Friday, March 18, 2016

Business Entities - General Partnership

In the state of California, the following are the business entities that are allowed: 
  1. Sole Proprietorship
  2. Limited Liability Partnership
  3. General Partnership
  4. Limited Partnership
  5. Limited Liability Company
  6. Corporations (C-Corporations and S-Corporations)
In the next few blogs, I will be going over the filing requirements for each of these entities, how the entities are created and what forms are required for the entities to file their taxes.  I will also go over the major advantages and disadvantages of each one.  Keep in mind that I am not an attorney, so all I am giving is my opinion.  If you want a legal opinion, please consult an attorney.  I do not dispense legal advice.

General Partnership
This is the simplest form of business for two or more people.  This is basically a Sole Proprietorship for two or more people.

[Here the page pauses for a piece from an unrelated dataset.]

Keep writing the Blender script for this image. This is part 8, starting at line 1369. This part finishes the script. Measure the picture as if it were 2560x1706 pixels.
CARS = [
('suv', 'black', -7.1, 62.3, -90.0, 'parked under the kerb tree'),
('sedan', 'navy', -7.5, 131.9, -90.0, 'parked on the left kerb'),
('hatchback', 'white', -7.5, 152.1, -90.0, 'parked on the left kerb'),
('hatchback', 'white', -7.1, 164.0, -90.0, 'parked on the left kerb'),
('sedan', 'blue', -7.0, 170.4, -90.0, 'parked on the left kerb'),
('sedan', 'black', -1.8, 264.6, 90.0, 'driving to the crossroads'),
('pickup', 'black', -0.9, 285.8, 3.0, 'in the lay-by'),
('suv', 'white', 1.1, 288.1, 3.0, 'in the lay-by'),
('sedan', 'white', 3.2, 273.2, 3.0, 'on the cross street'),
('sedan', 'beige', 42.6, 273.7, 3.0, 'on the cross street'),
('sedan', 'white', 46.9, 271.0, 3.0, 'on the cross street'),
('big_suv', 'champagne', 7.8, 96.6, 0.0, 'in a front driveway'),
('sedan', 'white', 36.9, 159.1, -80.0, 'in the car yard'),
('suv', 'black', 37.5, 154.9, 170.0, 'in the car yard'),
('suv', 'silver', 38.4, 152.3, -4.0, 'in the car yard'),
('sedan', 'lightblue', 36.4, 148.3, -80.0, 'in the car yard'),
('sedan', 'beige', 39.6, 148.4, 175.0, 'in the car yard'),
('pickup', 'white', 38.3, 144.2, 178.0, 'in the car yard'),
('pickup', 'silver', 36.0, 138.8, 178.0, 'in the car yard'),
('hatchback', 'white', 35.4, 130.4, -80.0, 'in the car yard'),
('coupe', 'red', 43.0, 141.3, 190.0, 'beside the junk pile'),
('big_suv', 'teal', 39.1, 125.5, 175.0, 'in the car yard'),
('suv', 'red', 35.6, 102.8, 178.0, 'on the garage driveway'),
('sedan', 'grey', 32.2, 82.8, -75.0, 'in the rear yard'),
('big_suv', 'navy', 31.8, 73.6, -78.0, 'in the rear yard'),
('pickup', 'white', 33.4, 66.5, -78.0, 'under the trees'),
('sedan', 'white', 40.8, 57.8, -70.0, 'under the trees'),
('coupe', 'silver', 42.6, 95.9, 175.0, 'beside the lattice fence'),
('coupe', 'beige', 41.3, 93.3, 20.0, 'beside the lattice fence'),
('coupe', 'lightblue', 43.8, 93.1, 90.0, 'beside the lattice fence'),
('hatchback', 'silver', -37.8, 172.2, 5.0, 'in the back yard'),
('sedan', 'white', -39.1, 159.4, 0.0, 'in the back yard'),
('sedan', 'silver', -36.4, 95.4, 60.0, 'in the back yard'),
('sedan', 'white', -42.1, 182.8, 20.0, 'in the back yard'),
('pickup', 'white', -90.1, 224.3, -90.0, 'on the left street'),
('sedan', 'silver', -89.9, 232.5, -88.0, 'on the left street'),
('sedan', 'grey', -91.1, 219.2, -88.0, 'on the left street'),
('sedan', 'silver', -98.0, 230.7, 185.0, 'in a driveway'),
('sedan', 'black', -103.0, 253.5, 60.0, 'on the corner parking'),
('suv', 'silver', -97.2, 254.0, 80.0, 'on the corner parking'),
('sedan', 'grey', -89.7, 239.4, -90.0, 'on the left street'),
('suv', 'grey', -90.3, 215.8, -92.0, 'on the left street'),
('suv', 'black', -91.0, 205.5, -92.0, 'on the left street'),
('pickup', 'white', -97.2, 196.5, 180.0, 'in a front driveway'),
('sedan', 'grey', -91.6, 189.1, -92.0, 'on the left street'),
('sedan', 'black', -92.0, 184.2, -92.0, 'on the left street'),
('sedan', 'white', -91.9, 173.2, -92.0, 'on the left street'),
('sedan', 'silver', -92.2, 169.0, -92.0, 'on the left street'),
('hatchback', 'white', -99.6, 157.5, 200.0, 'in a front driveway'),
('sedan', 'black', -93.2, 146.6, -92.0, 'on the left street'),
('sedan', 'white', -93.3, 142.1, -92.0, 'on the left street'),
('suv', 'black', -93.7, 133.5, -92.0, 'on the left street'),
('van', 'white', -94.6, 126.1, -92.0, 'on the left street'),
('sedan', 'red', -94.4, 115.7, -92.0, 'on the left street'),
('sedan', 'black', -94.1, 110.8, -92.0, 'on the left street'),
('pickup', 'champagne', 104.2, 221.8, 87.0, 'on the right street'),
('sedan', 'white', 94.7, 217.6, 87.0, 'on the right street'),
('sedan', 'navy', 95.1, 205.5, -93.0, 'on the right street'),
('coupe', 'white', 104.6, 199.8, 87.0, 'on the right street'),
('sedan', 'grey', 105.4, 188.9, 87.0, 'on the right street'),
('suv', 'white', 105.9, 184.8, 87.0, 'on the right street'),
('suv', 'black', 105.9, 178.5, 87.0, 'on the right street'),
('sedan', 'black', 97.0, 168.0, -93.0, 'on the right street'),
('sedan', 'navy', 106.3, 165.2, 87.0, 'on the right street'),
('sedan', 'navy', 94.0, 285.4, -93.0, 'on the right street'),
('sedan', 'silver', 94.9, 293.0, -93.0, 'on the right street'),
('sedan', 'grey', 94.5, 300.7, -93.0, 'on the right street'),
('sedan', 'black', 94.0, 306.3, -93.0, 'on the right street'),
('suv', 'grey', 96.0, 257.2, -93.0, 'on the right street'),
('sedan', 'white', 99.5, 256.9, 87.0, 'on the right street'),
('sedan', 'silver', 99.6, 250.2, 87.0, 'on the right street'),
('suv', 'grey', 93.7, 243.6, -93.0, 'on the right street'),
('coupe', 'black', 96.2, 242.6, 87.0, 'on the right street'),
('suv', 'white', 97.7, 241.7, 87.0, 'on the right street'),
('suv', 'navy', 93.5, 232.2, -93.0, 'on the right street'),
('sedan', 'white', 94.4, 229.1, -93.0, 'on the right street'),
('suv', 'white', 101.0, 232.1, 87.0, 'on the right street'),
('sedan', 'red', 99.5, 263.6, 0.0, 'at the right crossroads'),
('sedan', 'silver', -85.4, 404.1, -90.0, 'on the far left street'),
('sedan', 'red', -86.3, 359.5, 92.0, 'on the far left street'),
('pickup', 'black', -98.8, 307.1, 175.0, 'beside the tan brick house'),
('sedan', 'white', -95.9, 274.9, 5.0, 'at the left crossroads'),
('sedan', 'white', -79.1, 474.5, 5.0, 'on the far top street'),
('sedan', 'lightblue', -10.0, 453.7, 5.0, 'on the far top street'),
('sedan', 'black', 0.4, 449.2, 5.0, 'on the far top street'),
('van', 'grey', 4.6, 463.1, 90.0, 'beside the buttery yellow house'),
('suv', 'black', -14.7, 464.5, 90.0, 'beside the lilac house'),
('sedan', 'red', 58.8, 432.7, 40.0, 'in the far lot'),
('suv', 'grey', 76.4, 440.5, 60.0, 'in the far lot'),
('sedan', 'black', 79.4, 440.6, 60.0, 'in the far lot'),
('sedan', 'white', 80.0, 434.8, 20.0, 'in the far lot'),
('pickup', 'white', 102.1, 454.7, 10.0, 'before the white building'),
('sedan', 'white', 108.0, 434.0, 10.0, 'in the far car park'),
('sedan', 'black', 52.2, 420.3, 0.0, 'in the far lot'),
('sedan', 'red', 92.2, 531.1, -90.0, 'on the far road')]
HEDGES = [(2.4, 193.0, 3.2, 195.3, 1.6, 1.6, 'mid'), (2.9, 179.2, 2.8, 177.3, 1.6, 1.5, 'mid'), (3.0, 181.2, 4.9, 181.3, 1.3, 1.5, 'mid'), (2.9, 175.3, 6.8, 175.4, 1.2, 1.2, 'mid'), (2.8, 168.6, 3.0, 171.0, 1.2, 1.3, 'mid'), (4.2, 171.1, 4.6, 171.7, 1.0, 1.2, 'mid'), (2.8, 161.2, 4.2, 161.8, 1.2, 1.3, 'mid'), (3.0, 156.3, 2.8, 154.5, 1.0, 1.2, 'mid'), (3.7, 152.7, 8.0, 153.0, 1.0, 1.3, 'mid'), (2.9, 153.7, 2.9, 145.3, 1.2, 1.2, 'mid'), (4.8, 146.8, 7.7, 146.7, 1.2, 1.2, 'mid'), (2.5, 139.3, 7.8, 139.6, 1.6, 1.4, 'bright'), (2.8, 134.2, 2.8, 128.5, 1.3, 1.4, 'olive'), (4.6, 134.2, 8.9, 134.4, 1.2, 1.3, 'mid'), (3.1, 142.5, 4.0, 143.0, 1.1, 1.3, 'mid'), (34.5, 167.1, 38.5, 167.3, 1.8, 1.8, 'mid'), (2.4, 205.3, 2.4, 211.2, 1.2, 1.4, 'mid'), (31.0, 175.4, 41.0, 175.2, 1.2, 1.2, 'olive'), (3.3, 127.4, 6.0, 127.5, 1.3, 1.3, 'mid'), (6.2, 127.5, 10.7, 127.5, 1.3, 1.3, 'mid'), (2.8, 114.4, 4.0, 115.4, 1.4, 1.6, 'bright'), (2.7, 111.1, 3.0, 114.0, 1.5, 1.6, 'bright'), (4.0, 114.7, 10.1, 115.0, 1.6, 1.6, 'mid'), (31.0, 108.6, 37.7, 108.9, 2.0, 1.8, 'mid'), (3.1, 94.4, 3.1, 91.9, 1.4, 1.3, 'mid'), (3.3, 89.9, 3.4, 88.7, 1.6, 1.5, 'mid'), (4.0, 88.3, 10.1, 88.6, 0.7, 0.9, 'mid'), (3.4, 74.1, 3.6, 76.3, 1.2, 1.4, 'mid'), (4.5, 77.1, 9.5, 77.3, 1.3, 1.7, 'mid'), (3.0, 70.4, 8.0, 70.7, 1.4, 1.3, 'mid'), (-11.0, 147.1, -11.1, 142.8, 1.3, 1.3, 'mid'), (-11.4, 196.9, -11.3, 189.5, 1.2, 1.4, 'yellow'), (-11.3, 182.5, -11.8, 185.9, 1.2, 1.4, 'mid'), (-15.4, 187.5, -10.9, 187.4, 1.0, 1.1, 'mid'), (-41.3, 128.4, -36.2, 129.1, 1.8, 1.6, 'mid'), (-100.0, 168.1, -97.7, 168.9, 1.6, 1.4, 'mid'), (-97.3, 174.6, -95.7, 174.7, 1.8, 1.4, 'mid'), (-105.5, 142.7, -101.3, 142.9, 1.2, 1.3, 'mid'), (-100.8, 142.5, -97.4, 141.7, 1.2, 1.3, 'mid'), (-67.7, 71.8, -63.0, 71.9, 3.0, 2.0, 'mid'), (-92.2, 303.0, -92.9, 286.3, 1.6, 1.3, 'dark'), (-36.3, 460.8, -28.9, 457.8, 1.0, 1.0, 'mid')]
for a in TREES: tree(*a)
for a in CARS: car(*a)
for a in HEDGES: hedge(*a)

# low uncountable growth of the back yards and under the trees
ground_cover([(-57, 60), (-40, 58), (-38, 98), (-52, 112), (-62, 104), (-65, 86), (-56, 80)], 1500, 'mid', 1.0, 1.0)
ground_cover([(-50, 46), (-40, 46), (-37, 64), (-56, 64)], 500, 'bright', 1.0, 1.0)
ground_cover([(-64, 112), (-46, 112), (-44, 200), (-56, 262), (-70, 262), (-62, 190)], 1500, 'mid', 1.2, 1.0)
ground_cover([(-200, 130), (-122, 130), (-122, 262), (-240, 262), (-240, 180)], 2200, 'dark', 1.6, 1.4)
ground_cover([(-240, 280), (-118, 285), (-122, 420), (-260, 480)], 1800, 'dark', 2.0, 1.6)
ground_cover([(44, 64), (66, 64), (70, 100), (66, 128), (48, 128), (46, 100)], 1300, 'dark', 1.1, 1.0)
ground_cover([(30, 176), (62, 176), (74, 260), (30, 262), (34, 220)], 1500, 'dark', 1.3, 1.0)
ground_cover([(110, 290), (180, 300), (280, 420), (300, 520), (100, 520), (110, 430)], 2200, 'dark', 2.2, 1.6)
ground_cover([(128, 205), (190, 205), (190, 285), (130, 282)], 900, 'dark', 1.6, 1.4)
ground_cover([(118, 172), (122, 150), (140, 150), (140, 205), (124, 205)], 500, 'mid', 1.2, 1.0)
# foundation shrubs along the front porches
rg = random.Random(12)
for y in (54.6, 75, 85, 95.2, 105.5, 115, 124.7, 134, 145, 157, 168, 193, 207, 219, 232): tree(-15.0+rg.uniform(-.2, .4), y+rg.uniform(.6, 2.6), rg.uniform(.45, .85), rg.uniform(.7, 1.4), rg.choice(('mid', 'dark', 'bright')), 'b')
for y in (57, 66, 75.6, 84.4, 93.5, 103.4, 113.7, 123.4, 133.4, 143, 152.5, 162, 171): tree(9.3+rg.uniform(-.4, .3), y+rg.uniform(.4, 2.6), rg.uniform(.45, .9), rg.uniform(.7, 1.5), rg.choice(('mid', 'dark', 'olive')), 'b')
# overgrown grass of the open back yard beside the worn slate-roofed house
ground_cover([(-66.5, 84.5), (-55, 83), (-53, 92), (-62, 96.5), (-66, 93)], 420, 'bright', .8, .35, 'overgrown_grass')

A California GP must have two ore more person engaged in a business for profit.  Except as otherwise provided by law, all partners are jointly and severally for all obligations of the partnership unless agreed by the claimant.  Partners make the business decisions of the Partnership together.  Profits are taxed as personal income for the partners.  To register a GP at the state level, a Statement of Partnership Authority (Form GP–1) must be filed with the California Secretary of State’s office. Interesting fact:  registering a General Partnership at the state level is optional.

The General Partnership files taxes by using the Form 1065 for the Federal Government and a 565 for the state government.  This partnership does not have a minimum tax due at the state level.  Each of the partners receives a K-1 with their share of the income/loss which they transfer to their own personal taxes.

The following are some things to consider regarding a General Partnership.  A partnership is a flexible form of business and relatively easy to set up.  The partners will decide the structure of the organization and the distribution of profits and losses. A formal, written partnership agreement is advisable.  A separate bank account should be established to run the operations.  A partnership allows more than one owner, unlike a sole proprietorship.  The cost to form a partnership is generally less expensive than forming a corporation.  The items of income, deductions, and credits flow through from the partnership to each partner’s California Schedule K-1, Partner’s Share of Income, Deductions, Credits, and distributive shares of property, payroll, and sales.  Each partner is responsible for paying taxes on their distributive share.  In a general partnership, each partner is personally liable for all business debts and lawsuits.  A partnership exists as long as the partners agree it will and as long as there are at least two partners, one of whom is a general partner.